The markets continued their worst trends in recent times when the BSE plunged again by 10% after which trade was halted for 1 hr. The stock market bloodbath continued throughout Asia-pacific markets on global financial crisis and concerns of a severe credit crunch should the Fed and other Central banks come up with rescue efforts. In BSE, 10% market wide circuit filters were applied and trading halted temporarily.
Should the market bounce from here, one could expect a rise of 1200 points or more to make up for the investors loss on two accounts of subsequent tumbling. Volatility has taken control absolutely in the markets and overvaluation in the Indian equity market paid off, similar to other emerging markets like Hang Seng(Hong Kong). Hang Seng (lost 5.5%) and BSE (lost 7%) as both saw the worst times and both were down nearly by similar points, showing how correlations took part in these markets.
Both the markets have a high market cap/GDP ratio, and anything above 100% is a sign that the particular market might be overvalued.
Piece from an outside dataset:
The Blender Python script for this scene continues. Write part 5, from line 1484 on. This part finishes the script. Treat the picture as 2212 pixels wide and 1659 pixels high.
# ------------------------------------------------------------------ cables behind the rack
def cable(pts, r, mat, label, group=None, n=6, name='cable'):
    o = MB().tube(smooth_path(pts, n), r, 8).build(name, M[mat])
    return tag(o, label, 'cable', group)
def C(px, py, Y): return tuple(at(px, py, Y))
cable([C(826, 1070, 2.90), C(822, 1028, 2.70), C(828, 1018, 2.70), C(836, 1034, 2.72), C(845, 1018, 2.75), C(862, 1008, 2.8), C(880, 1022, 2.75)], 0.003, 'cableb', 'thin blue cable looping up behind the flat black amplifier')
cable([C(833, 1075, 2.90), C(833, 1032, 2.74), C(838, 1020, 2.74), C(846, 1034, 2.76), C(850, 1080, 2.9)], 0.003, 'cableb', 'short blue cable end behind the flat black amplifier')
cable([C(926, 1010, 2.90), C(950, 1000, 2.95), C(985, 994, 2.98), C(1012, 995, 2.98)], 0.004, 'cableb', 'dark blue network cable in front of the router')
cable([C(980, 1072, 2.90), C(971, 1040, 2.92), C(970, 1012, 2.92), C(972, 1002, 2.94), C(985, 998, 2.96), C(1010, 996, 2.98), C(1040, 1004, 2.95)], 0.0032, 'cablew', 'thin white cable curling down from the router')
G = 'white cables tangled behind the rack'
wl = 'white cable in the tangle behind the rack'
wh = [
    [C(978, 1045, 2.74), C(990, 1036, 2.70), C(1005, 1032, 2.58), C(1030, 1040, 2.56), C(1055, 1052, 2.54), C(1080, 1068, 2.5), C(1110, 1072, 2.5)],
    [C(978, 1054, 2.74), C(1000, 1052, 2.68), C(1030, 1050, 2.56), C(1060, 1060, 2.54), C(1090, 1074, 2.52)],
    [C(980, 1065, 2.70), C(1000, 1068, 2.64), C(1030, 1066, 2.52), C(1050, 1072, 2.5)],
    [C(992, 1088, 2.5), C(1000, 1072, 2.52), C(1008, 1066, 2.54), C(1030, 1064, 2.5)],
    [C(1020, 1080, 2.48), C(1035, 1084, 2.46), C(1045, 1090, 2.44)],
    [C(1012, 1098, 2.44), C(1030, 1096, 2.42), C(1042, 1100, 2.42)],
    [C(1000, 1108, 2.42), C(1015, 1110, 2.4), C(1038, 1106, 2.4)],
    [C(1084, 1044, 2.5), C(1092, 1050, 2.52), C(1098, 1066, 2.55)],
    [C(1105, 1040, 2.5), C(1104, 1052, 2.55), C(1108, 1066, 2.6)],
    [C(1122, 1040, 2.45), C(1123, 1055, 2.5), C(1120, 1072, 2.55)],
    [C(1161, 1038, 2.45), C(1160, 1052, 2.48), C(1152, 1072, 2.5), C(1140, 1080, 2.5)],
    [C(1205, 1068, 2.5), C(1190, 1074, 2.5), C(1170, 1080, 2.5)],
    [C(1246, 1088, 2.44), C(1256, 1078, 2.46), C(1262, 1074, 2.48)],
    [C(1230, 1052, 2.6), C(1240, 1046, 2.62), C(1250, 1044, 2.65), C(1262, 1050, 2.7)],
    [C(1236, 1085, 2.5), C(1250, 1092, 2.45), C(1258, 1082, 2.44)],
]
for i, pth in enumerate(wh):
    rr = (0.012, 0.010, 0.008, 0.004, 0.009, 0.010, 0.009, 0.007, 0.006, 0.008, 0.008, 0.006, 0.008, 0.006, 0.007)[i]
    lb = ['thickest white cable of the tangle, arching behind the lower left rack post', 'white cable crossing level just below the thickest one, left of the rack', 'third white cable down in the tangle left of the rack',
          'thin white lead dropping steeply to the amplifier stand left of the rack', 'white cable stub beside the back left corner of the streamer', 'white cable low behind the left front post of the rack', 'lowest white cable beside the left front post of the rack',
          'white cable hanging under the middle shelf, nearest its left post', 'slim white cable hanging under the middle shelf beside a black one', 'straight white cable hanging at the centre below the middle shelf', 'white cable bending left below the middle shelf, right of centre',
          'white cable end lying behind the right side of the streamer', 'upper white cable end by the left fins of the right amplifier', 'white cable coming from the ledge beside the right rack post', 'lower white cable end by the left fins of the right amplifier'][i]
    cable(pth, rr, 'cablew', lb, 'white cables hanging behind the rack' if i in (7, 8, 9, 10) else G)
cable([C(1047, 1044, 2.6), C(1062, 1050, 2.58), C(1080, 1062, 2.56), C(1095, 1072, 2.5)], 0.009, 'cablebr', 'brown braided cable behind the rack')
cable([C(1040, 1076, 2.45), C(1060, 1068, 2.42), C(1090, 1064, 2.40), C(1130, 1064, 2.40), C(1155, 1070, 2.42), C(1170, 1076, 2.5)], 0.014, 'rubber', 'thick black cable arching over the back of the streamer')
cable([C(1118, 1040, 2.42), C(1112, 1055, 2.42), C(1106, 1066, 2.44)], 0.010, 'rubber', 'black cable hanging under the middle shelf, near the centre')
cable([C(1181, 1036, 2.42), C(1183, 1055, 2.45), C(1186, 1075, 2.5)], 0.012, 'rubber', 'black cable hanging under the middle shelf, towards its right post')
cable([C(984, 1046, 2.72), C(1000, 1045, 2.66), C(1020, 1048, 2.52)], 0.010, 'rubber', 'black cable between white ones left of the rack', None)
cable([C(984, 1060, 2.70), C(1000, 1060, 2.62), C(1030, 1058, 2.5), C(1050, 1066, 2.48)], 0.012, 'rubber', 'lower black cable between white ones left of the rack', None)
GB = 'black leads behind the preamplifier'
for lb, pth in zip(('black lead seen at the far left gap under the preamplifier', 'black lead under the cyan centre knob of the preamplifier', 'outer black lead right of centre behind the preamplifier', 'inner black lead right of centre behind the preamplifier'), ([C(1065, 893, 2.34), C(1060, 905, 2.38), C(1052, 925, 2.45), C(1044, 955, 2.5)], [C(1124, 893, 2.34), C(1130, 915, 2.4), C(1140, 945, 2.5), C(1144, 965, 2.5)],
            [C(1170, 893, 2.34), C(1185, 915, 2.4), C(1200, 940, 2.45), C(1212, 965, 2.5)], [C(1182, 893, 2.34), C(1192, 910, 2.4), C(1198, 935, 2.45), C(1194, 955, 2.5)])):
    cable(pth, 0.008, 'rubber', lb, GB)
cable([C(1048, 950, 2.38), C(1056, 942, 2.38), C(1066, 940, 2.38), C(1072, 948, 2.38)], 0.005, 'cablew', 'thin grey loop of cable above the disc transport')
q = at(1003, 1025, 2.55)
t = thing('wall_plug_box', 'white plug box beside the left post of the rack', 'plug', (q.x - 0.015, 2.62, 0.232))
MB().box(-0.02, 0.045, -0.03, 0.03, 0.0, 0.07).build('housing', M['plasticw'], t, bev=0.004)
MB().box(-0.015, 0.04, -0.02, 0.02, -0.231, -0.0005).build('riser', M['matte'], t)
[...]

India's BSE m-cap/GDP ratio touched 173% in Dec 2007, well above comfort zone of 100%, according to Economic Times, and the prevailing recent events have brought down the overall market capitalization to Rs. 58, 73,000. Markets like Hong Kong, Singapore have ratios well over 200%, considered to be too overvalued.
It was during the dot.com era that US markets had a ratio of more than 150%, well above its average of 50%, and the same got corrected in 2001 dot.com burst that brought down the m-cap/GDP ratio by 63%, according to Economics Times Research. So, it might be concluded that this particular ratio might have played some roles in market corrections.
In BSE, the downfall was aggravated when margin calls were triggered. There was heavy distress selling on part of some brokers to cover off the positions. According to Duetshe bank, 'liquidity shortage and oversupply of stocks in some sectors' might have been the catalytic factor, besides the US economic slowdown.
FII's and retail investors lost around 16% in BSE and liquidity crisis, panic selling and FII pullouts replaced the once calm and most profiting exchange that saw a bull run for the last 4 months. In October 2007, the market fell 10% and trading was halted due to the participatory notes effect, and in May 2006, the marked dipped by more than 10%.
It seems that BSE Sensex is having a correction every year since 2006 till present. On the three above occasions, markets plummeted by 10% causing a trading halt. It seems that the volatility has increased in recent times and international markets have become more correlated, and a chance of decoupling effect seems to be remote.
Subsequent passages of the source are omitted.